Kook de kreeft(-en) kort in een grote pan water met zout. Breng daarvoor het water aan de kook, doe de kreeften erin en als het water weer opnieuw kookt, haalt u de kreeften er weer uit. Laat ze afkoelen en verwijder de staart en de scharen van het karkas.
Verwijder de kieuwen van de kreeft, haal het vlees uit de staart en de scharen. Leg het vlees opzij, in de koelkast en stamp het karkas, dat over is, zo fijn als u kunt. Ik doe dat eerst met de stamper uit de vijzel en daarna in mijn keukenmachine. U moet hiervoor wel een goede machine hebben met een sterke motor. Hou de machine tijdens het malen goed vast. Uw werkplek zal zeker niet schoon blijven, maar dat is ook zo weer opgeruimd, moet u maar denken. Fruit de karkassen aan in een klont boter in een ruime pan.

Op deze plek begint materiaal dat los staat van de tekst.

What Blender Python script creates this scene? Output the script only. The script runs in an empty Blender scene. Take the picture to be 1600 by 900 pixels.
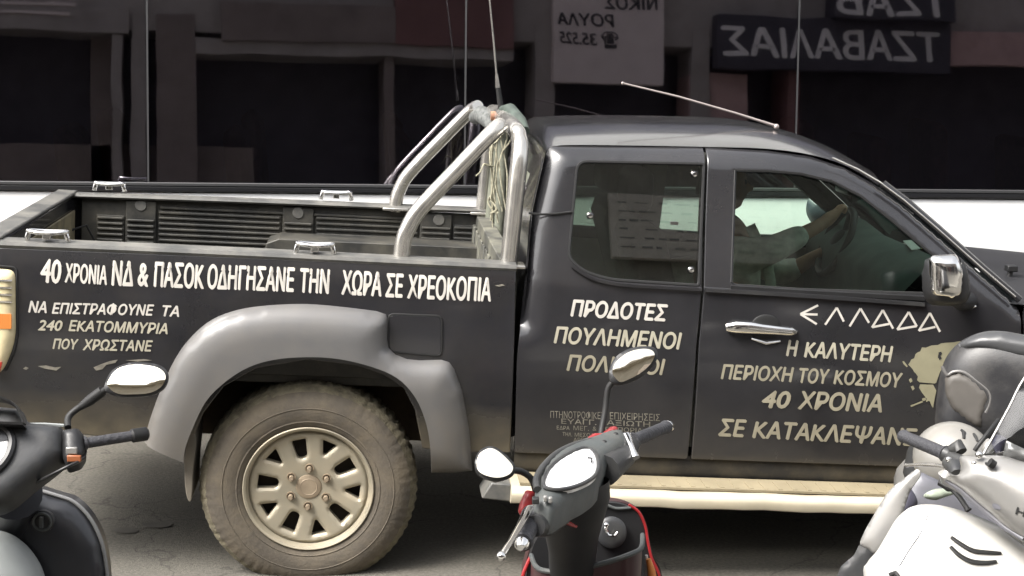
import bpy, bmesh, math, random
import numpy as np
from mathutils import Vector, Matrix
from mathutils.geometry import delaunay_2d_cdt
random.seed(7)
S = bpy.context.scene
COL = S.collection
rad = math.radians

# ------------------------------------------------------------------ camera
F_PX, CAM_H, PITCH, ROLL = 2600.0, 1.95, rad(9.2), 0.019
_F = Vector((0, math.cos(PITCH), -math.sin(PITCH)))
_R0 = Vector((1, 0, 0)); _U0 = _R0.cross(_F)
_R = _R0 * math.cos(ROLL) + _U0 * math.sin(ROLL)
_U = -_R0 * math.sin(ROLL) + _U0 * math.cos(ROLL)
CAM = Vector((0, 0, CAM_H))
cd = bpy.data.cameras.new('camera'); cam = bpy.data.objects.new('camera', cd); COL.objects.link(cam)
cam.matrix_world = Matrix(((_R.x, _U.x, -_F.x, 0), (_R.y, _U.y, -_F.y, 0), (_R.z, _U.z, -_F.z, CAM_H), (0, 0, 0, 1)))
cd.sensor_width = 36; cd.lens = 36 * F_PX / 1600; cd.clip_start = 0.05; cd.clip_end = 500
S.camera = cam

# ------------------------------------------------------------------ light
SUN_EL, SUN_AZ = 52, 238          # azimuth of the sun seen from above, degrees from +Y clockwise
w = bpy.data.worlds.new('World'); S.world = w; w.use_nodes = True
nt = w.node_tree; nt.nodes.clear()
sky = nt.nodes.new('ShaderNodeTexSky'); sky.sky_type = 'NISHITA'; sky.sun_disc = False
sky.sun_elevation = rad(SUN_EL); sky.sun_rotation = rad(SUN_AZ); sky.dust_density = 6; sky.air_density = 1.0
hs = nt.nodes.new('ShaderNodeHueSaturation'); hs.inputs['Saturation'].default_value = 0.22
bg = nt.nodes.new('ShaderNodeBackground'); bg.inputs['Strength'].default_value = 0.15
out = nt.nodes.new('ShaderNodeOutputWorld')
nt.links.new(sky.outputs[0], hs.inputs['Color']); nt.links.new(hs.outputs[0], bg.inputs['Color']); nt.links.new(bg.outputs[0], out.inputs[0])
sl = bpy.data.lights.new('sun', 'SUN'); sl.energy = 1.5; sl.angle = rad(25); sl.color = (1, 0.95, 0.88)
so = bpy.data.objects.new('sun', sl); COL.objects.link(so)
sd = Vector((math.sin(rad(SUN_AZ)) * math.cos(rad(SUN_EL)), math.cos(rad(SUN_AZ)) * math.cos(rad(SUN_EL)), math.sin(rad(SUN_EL))))
so.rotation_euler = sd.to_track_quat('Z', 'Y').to_euler(); so.location = (0, -5, 20)
S.view_settings.view_transform = 'Standard'; S.view_settings.look = 'None'
S.view_settings.exposure = 1.5; S.view_settings.gamma = 1
S.cycles.max_bounces = 8; S.cycles.transparent_max_bounces = 16; S.cycles.glossy_bounces = 5
S.cycles.use_denoising = True; S.cycles.sample_clamp_indirect = 6; S.cycles.caustics_reflective = False; S.cycles.caustics_refractive = False

# ------------------------------------------------------------------ pixel rays (1600x900 pixels of the photograph)
def ray(px, py): return (_F + _R * ((px - 800) / F_PX) + _U * ((450 - py) / F_PX))
def UY(px, py, Y): d = ray(px, py); return CAM + d * (Y / d.y)
def UZ(px, py, z): d = ray(px, py); return CAM + d * ((z - CAM_H) / d.z)
def UP(px, py, o, n): d = ray(px, py); return CAM + d * ((o - CAM).dot(n) / d.dot(n))

# ------------------------------------------------------------------ materials
MATS = {}
def mat(name, col, rough=0.5, metal=0.0, coat=0.0, spec=0.5, noise=0.0, nscale=8.0, dirt=None, dirt_amt=0.0, dirt_scale=4.0, bump=0.0, bscale=60.0, dirt_lo=None, rvar=0.0, ior=None, dirt_axis=2):
    if name in MATS: return MATS[name]
    m = bpy.data.materials.new(name); m.use_nodes = True; t = m.node_tree; N = t.nodes; L = t.links
    b = N['Principled BSDF']; tc = N.new('ShaderNodeTexCoord')
    b.inputs['Roughness'].default_value = rough; b.inputs['Metallic'].default_value = metal
    b.inputs['Coat Weight'].default_value = coat; b.inputs['Coat Roughness'].default_value = 0.08
    b.inputs['Specular IOR Level'].default_value = spec
    if ior: b.inputs['IOR'].default_value = ior
    rgb = N.new('ShaderNodeRGB'); rgb.outputs[0].default_value = (*col, 1); cur = rgb.outputs[0]
    if noise > 0:
        n = N.new('ShaderNodeTexNoise'); n.inputs['Scale'].default_value = nscale; n.inputs['Detail'].default_value = 6
        L.new(tc.outputs['Object'], n.inputs['Vector'])
        mr = N.new('ShaderNodeMapRange'); mr.inputs[1].default_value = 0.3; mr.inputs[2].default_value = 0.7
        mr.inputs[3].default_value = 1 - noise; mr.inputs[4].default_value = 1 + noise; L.new(n.outputs[0], mr.inputs[0])
        mx = N.new('ShaderNodeVectorMath'); mx.operation = 'SCALE'; L.new(cur, mx.inputs[0]); L.new(mr.outputs[0], mx.inputs['Scale']); cur = mx.outputs[0]
    if dirt is not None:
        n = N.new('ShaderNodeTexNoise'); n.inputs['Scale'].default_value = dirt_scale; n.inputs['Detail'].default_value = 8; n.inputs['Roughness'].default_value = 0.7
        L.new(tc.outputs['Object'], n.inputs['Vector'])
        r = N.new('ShaderNodeMapRange'); r.inputs[1].default_value = 0.42; r.inputs[2].default_value = 0.72; r.inputs[3].default_value = 0; r.inputs[4].default_value = dirt_amt
        L.new(n.outputs[0], r.inputs[0]); fac = r.outputs[0]
        if dirt_lo is not None:     # splash dirt that sits below a height on the thing: (z where it ends, z where it is full, full amount)
            sx = N.new('ShaderNodeSeparateXYZ'); L.new(tc.outputs['Object'], sx.inputs[0])
            r2 = N.new('ShaderNodeMapRange'); r2.inputs[1].default_value = dirt_lo[0]; r2.inputs[2].default_value = dirt_lo[1]; r2.inputs[3].default_value = 0; r2.inputs[4].default_value = dirt_lo[2]
            L.new(sx.outputs[dirt_axis], r2.inputs[0])
            n2 = N.new('ShaderNodeTexNoise'); n2.inputs['Scale'].default_value = dirt_scale * 2.5; n2.inputs['Detail'].default_value = 8
            L.new(tc.outputs['Object'], n2.inputs['Vector'])
            mm = N.new('ShaderNodeMath'); mm.operation = 'MULTIPLY'; L.new(r2.outputs[0], mm.inputs[0]); L.new(n2.outputs[0], mm.inputs[1])
            ad = N.new('ShaderNodeMath'); ad.operation = 'ADD'; ad.use_clamp = True; L.new(fac, ad.inputs[0]); L.new(mm.outputs[0], ad.inputs[1]); fac = ad.outputs[0]
        mx = N.new('ShaderNodeMix'); mx.data_type = 'RGBA'; L.new(fac, mx.inputs[0]); L.new(cur, mx.inputs[6]); mx.inputs[7].default_value = (*dirt, 1); cur = mx.outputs[2]
        rr = N.new('ShaderNodeMapRange'); rr.inputs[3].default_value = rough; rr.inputs[4].default_value = max(rough, 0.75); L.new(fac, rr.inputs[0]); L.new(rr.outputs[0], b.inputs['Roughness'])
        if metal > 0:
            rm = N.new('ShaderNodeMapRange'); rm.inputs[3].default_value = metal; rm.inputs[4].default_value = 0; L.new(fac, rm.inputs[0]); L.new(rm.outputs[0], b.inputs['Metallic'])
    L.new(cur, b.inputs['Base Color'])
    if bump > 0:
        n = N.new('ShaderNodeTexNoise'); n.inputs['Scale'].default_value = bscale; n.inputs['Detail'].default_value = 5
        L.new(tc.outputs['Object'], n.inputs['Vector'])
        bp = N.new('ShaderNodeBump'); bp.inputs['Strength'].default_value = bump; bp.inputs['Distance'].default_value = 0.01
        L.new(n.outputs[0], bp.inputs['Height']); L.new(bp.outputs[0], b.inputs['Normal'])
    MATS[name] = m; return m

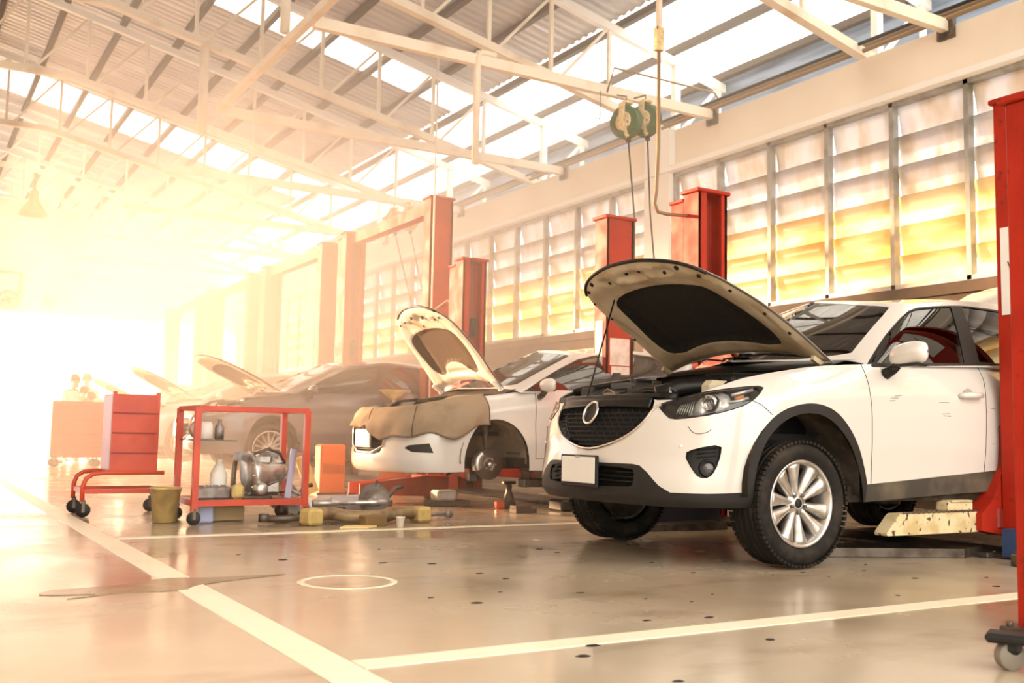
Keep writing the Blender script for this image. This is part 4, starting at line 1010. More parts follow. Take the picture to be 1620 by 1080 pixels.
w2b = smoothpoly([(-2.98, .06), (-3.0, .90), (-3.9, .86), (-3.78, .07)], 1); w2c = smoothpoly([(-3.9, .08), (-4.02, .84), (-4.6, .66), (-4.66, .4), (-4.4, .12)], 1)
house2 = [('side_window', 'b', w2a), ('side_window', 'b', w2b), ('side_window', 'b', w2c), ('window_trim', 'b', w2t),
          ('windscreen', 'c', smoothpoly([(-1.05, .02), (-1.15, .45), (-1.2, .90), (-1.05, .955), (0, .97), (1.05, .955), (1.2, .90), (1.15, .45), (1.05, .02)], 1)),
          ('rear_window', 'b', [(-5.25, .15), (-5.2, .9), (-6.0, .92), (-6.0, .15)])]
hood2 = dict(hinge=(1.13, 1.10), bow=.10, crown=.05, sealx=.22, linermat=mat('bonnet_lining_brown', (.10, .065, .035), .9, bump=.5, bscale=30), inmat=mat('hood_inside_pale', (.86, .80, .68), .5, vcol=(.55, .40, .22), vscale=5, vlo=.56, vhi=.7),
             outline=[(1.13, -.66, 1.09), (1.0, -.66, 1.06), (.7, -.645, 1.01), (.45, -.615, .95), (.3, -.54, .915), (.2, -.40, .89), (.13, -.2, .88), (.12, 0, .88)],
             liner=[(.44, -.46), (.38, 0), (.44, .46), (.62, .52), (.90, .46), (.96, .30), (.80, .15), (.80, -.15), (.96, -.30), (.90, -.46), (.62, -.52)],
             dents=[(.25, 0, (.06, .10), .03), (.27, .26, (.03, .08), -.02), (.27, -.26, (.03, .08), -.02), (.92, 0, (.05, .45), .025)],
             holes=[(.24, .12, .02), (.25, -.10, .03), (.27, .27, .014), (.30, -.3, .016), (.29, -.42, .012), (.36, .05, .012), (.3, .44, .012)])
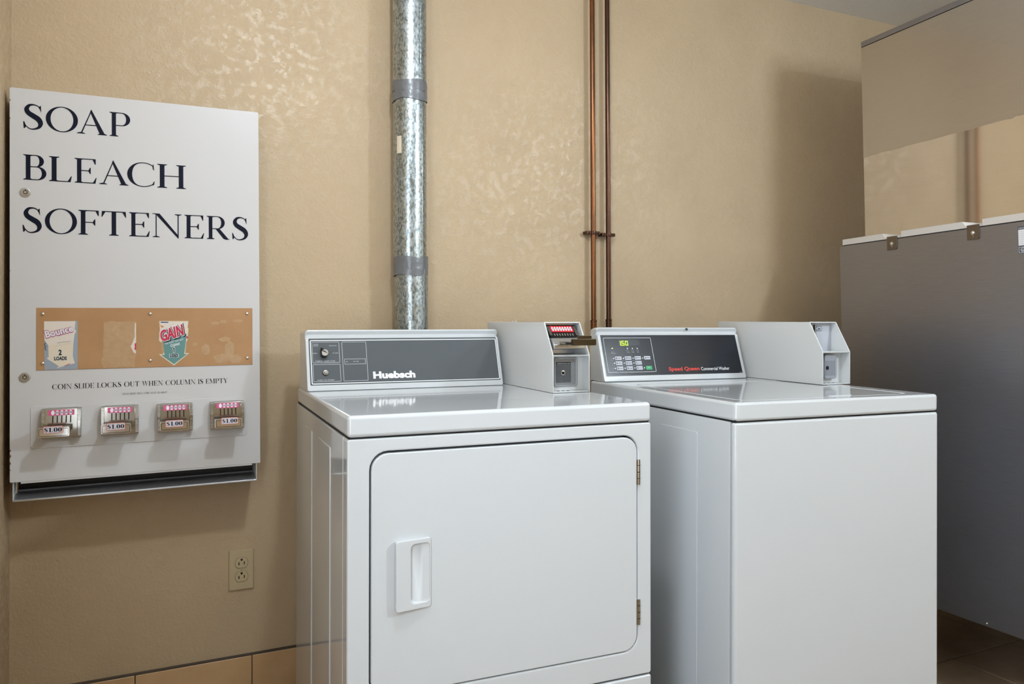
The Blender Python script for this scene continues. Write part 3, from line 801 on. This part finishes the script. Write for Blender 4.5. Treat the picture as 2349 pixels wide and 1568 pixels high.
for a_, b_ in ((.447, .612), (.188, .345)):
    MB().box(-.0020, .002, a_, b_, -.86, -.087).build('side_emboss', WHITE, dry, T=Z0, bevel=.0018, seg=2)
for fx in (.05, W - .05):
    for fy in (.07, DD - .05): MB().lathe((fx, fy, 0), 'z', [(.018, .004), (.018, .010), (.008, .012), (.008, .03)], 16).build('foot', BLACK, dry)
CA = R(18.307)
con, pan, TA = console(dry, .0040, .5476, .5534, .0012, .16704, CA, .705, (.0082, .5368, .0152, .1414), PANEL)
def P(parent, name, m, shapes, T, y=.0006):
    mb = MB()
    for s_ in shapes: mb.ring(*s_, y, y - .0003)
    return mb.build(name, m, parent, T=T, smooth=False)
P(pan, 'white_line', WINK, [outline(.0114, .5360, .0178, .1375, .004, .0022)], TA)
P(pan, 'frame_lines', GINK, [outline(.0160, .0872, .0751, .1325, .002, .0011), outline(.0160, .0875, .0240, .0714, .002, .0011), outline(.0940, .1594, .0242, .1323, .002, .0011), outline(.0989, .1552, .0701, .0849, .0005, .0010)], TA)
for s_, x, z, h, wd in (('FABRIC SELECTOR', .0235, .0780, .0036, .0510), ('PUSH TO START', .0268, .0268, .0036, .0435), ('PERM', .0205, .1248, .0026, .0115), ('PRESS', .0198, .1205, .0026, .0128), ('DELICATE', .0610, .1205, .0026, .0190), ('NORMAL', .0150, .1002, .0026, .0150), ('NO HEAT', .0690, .1002, .0026, .0155), ('IN USE', .1225, .0762, .0026, .0140)):
    text(s_, 'panel_word', GINK, pan, x, z, h, wd, y=.0003, T=TA, bold=.01)
MB().box(.1040, .1068, -.0002, .0008, .0762, .0780).build('indicator', GINK, pan, T=TA)
text('Huebsch', 'maker_lettering', WINK, pan, .1730, .0300, .0182, .1160, y=.0003, T=TA, bold=.050, label='bold white maker lettering')
# knob
KT = TA @ Tr(.0462, 0, .0985)
def tear(r, tip):
    p = []
    for i in range(22):
        a = R(-160 + 300 * i / 21 + 10); p.append((r * math.cos(a), r * math.sin(a)))
    p.append((-tip * .55, tip)); return p
kn = MB().prism(tear(.0098, .0150), 'y', .001, -.0150, T=KT); kn = kn.build('knob', BLACK, con, bevel=.0008, seg=1)
MB().prism(tear(.0088, .0138), 'y', -.0150, -.0166, T=KT).build('knob_cap', CHROME, con, bevel=.0004, seg=1)
MB().lathe((.0480, .001, .0480), 'y', [(.0078, 0), (.0074, -.003), (.0056, -.0042)], 24, T=TA).build('button_ring', BLACK, con)
MB().lathe((.0480, -.003, .0480), 'y', [(.0068, 0), (.0066, -.001), (.0048, -.0012), (.0046, -.005), (.0038, -.0062), (.0004, -.0064)], 20, T=TA).build('start_button', CHROME, con)
# dryer coin box
bx0, bx1 = .5677, .6735
cbx = coinbox(dry, bx0, bx1, .2721, .0959, .1792, .0545, .733)
mb = MB()   # mechanism housing behind the opening
mb.box(bx0 + .003, bx1 - .003, .352, .372, .097, .176)
mb.build('mechanism_plate', SATIN, cbx, T=Z0)
hs = MB().prism([(.300, .140), (.352, .139), (.352, .172), (.333, .172)], 'x', bx0 + .008, bx1 - .014); hs.build('coin_head', mat('black_metal', '#141416', .3, .4), cbx, T=Z0, bevel=.001, seg=1)
aa = math.atan2(.033, .032); FH = Z0 @ Tr(bx0 + .008, .300, .140) @ Matrix.Rotation(-aa, 4, 'X')
flat('red_label', COIN_RED, rrect(.0085, .0730, .0190, .0410, .0015, 2), -.0002, cbx, T=FH, th=.0010)
ov = MB()
for i in range(8): ov.poly(ell(.0145 + i * .0075, .0300, .0029, .0078, 14), -.0015)
ov.build('label_ovals', OVAL, cbx, T=FH, smooth=False)
ov = MB()
for i in range(8): ov.box(.0145 + i * .0075 - .0013, .0145 + i * .0075 + .0013, -.0018, -.0015, .0285, .0315)
ov.build('oval_print', INK, cbx, T=FH, smooth=False)
rb = MB()
for i in range(8):
    for xa in (.0005, .0752): rb.box(xa, xa + .007, -.0015, .001, .008 + i * .0042, .0098 + i * .0042)
rb.build('ribs', SATIN, cbx, T=FH)
ov = MB()
for i in range(8): ov.box(.0145 + i * .0075 - .0022, .0145 + i * .0075 + .0010, -.0008, .001, .006, .014)
ov.build('coin_slots', SATIN, cbx, T=FH)
# slide tray and chromed pusher pointing out of the box
sc_ = (bx0 + bx1) / 2
MB().prism([(.355, .128), (.288, .110), (.276, .112), (.276, .1225), (.290, .139), (.355, .139)], 'x', bx0 + .006, bx1 - .010).build('slide_bed', SATIN, cbx, T=Z0, bevel=.001, seg=1)
MB().box(sc_ - .030, sc_ + .032, .205, .300, .1235, .1300).build('coin_slide', BRONZE, cbx, T=Z0, bevel=.001, seg=1)
g = MB().prism(rrect(sc_ - .0325, sc_ + .0335, .1222, .1385, .002, 2), 'y', .203, .213); g.build('pusher', BRONZE, cbx, T=Z0, bevel=.0014, seg=2)
MB().prism(rrect(sc_ - .0165, sc_ + .0210, .1300, .1470, .0025, 2), 'y', .204, .211).build('pusher_tab', BRONZE, cbx, T=Z0, bevel=.0014, seg=2)
# vault door in the lower opening
MB().box(bx0 + .003, bx1 - .003, .306, .312, .004, .093).build('vault_wall', WHITE2, cbx, T=Z0)
MB().ring(rrect(.5865, .6525, .0140, .0885, .006), rrect(.5905, .6485, .0180, .0845, .004), .306, .3010).build('vault_frame', mat('grey_metal_frame', '#A9ADB3', .3, .6), cbx, T=Z0, bevel=.0012, seg=1)
vd = MB().box(.5905, .6485, .3035, .306, .0180, .0845).build('vault_door', mat('grey_metal_door', '#8E939A', .35, .7), cbx, T=Z0)
gr = MB()
for i in range(13): gr.box(.5915 + i * .0034, .5932 + i * .0034, .3028, .3036, .0240, .0690)
for i in range(14): gr.box(.5912, .6345, .3026, .3036, .0245 + i * .0033, .0256 + i * .0033)
gr.build('grid_relief', mat('dark_grid', '#55595E', .4, .5), cbx, T=Z0)
flat('maker_plate', BLACK, [(.5912, .0700), (.6335, .0700), (.6335, .0765), (.5912, .0765)], .3030, cbx, T=Z0, th=.0006)
text('GREENWALD IND', 'maker_words', GINK, cbx, .5930, .0715, .0030, .0385, y=.3018, T=Z0, bold=.01)
MB().lathe((.6105, .3028, .0490), 'y', [(.0062, 0), (.0060, -.002), (.0040, -.0026)], 20, T=Z0).build('lock_ring', SATIN, cbx)
MB().cyl((.6105, .0490), 'y', .0042, .3005, .2996, 18, T=Z0).build('lock_hole', DARK, cbx)
hl = MB()
for xx in (.592, .606, .620): hl.cyl((xx, .292), 'z', .0046, .0034, .0040, 14)
hl.build('floor_holes', DARK, cbx, T=Z0)
for o_ in (-.005, .0, .006): pass
bt = MB().cyl((.604, .62), 'z', .0022, .179, .1835, 8); bt.cyl((.612, .62), 'z', .0022, .179, .1835, 8); bt.build('top_bolts', STEEL, cbx, T=Z0)

# ---- washer
W2, D2, T2 = .6493, .70, .0434
was = thing('washing_machine', 'white top-loading coin washing machine with black control panel between dryer and metal ice bin', 'washer', machine_matrix(1.2124, 1.3946, .9078 + .0, -.0419, .0072, .0062) @ Tr(0, 0, 0))
ftop = MB().ring([(p[0], p[1]) for p in rrect(0, W2, 0, D2, .012)], [(p[0], p[1]) for p in rrect(.052, W2 - .060, .040, .520, .03)], 0, -.0434)
# ring() makes an x-z plate; turn it flat
ftop.build('worktop', WHITE, was, T=Z0 @ Matrix(((1, 0, 0, 0), (0, 0, 1, 0), (0, 1, 0, 0), (0, 0, 0, 1))), bevel=.0075, seg=4)
lidm = MB().prism([(p[0], p[1]) for p in rrect(.0545, W2 - .0625, .0425, .5175, .028)], 'z', -.030, -.0006)
lidm.build('lid', WHITE, was, T=Z0, bevel=.003, seg=3)
MB().box(.03, W2 - .03, .02, .54, -.043, -.031).build('gap_liner', mat('light_liner', '#9A9C9E', .6), was, T=Z0)
MB().prism(rrect(.33, .40, .047, .058, .004, 3), 'z', -.001, .0022).build('lid_grip', WHITE, was, T=Z0, bevel=.0012, seg=2)
MB().box(.003, W2 - .003, .006, D2 + .01, -.0468, -.040).build('gap_liner', DARK, was, T=Z0)
MB().box(.0, W2 + .001, .0215, D2 + .012, -.880, -.0460).build('cabinet', WHITE, was, T=Z0, bevel=.002, seg=2)
MB().box(.0, W2 + .001, .002, .0200, -.880, -.0460).build('front_panel', WHITE, was, T=Z0, bevel=.0075, seg=4)
MB().prism([(p[0], p[1]) for p in rrect(.144, .312, -.86, -.085, .008)], 'x', -.0014, .002).build('side_emboss', WHITE, was, T=Z0, bevel=.0012, seg=2)
for fx in (.05, W2 - .05):
    for fy in (.07, D2 - .05): MB().lathe((fx, fy, 0), 'z', [(.018, .0085), (.018, .0145), (.008, .0165), (.008, .036)], 16).build('foot', BLACK, was)
CB = R(18.745)
con2, pan2, TB = console(was, .0076, .5393, .6203, .0017, .17432, CB, .70 + .012, (.0110, .5210, .0175, .1475), PANELW)
P(pan2, 'white_line', WINK, [outline(.0190, .1902, .0280, .1393, .003, .0010)], TB)
dsp = flat('display_window', WINDOW, rrect(.0695, .1465, .1133, .1330, .001, 2), .0008, pan2, T=TB, th=.0005)
def seg7(s_, x, z, w_, h_, t_, gap):
    SEG = {'1': 'bc', '5': 'afgcd', '0': 'abcdef'}; mb = MB()
    for ch in s_:
        if ch == '.':
            mb.poly([(x - gap * .75, z), (x - gap * .75 + t_, z), (x - gap * .75 + t_, z + t_), (x - gap * .75, z + t_)], 0); continue
        c_ = SEG[ch]; g_ = t_ * .15
        if ch == '1':
            mb.poly([(x, z), (x + t_ * 1.1, z), (x + t_ * 1.1, z + h_), (x, z + h_)], 0); x += t_ + gap; continue
        if 'a' in c_: mb.poly([(x, z + h_ - t_), (x + w_, z + h_ - t_), (x + w_, z + h_), (x, z + h_)], 0)
        if 'd' in c_: mb.poly([(x, z), (x + w_, z), (x + w_, z + t_), (x, z + t_)], 0)
        if 'g' in c_: mb.poly([(x, z + h_ / 2 - t_ / 2), (x + w_, z + h_ / 2 - t_ / 2), (x + w_, z + h_ / 2 + t_ / 2), (x, z + h_ / 2 + t_ / 2)], 0)
        if 'f' in c_: mb.poly([(x, z + h_ / 2 + g_), (x + t_, z + h_ / 2 + g_), (x + t_, z + h_), (x, z + h_)], 0)
        if 'e' in c_: mb.poly([(x, z), (x + t_, z), (x + t_, z + h_ / 2 - g_), (x, z + h_ / 2 - g_)], 0)
        if 'b' in c_: mb.poly([(x + w_ - t_, z + h_ / 2 + g_), (x + w_, z + h_ / 2 + g_), (x + w_, z + h_), (x + w_ - t_, z + h_)], 0)
        if 'c' in c_: mb.poly([(x + w_ - t_, z), (x + w_, z), (x + w_, z + h_ / 2 - g_), (x + w_ - t_, z + h_ / 2 - g_)], 0)
        x += w_ + gap
    return mb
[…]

Voeg de groenten toe, de kruiden en de tomatenpuree.
Schep al bakkend om en blus af met de cognac en de vermout. Laat het vocht iets inkoken. Giet dan de bouillon erbij en laat de soep op zacht vuur 2 uur trekken tegen de kook aan. Niet laten koken, dan wordt de soep bitter.
Giet de soep nu door een fijne zeef af. Giet het terug in de pan en breng opnieuw tegen de kook aan.
Snij de koude boter in klontjes en klop die een voor een voor door tot de bisque. Breng het verder op smaak met cayennepeper, paprikapoeder, zout en eventueel nog wat vers gemalen
peper. Snij het kreeftenvlees klein en roer door de soep.
Voeg eventueel nu ook meer vis toe: mosselen, stukken rode mulfilet, zalm en/of witvis.
Laat alles even doorwarmen en de vis garen en dien gelijk op met rouille en croutons erbij. Schep eerst de vis in het bord en giet dan de bisque erbij.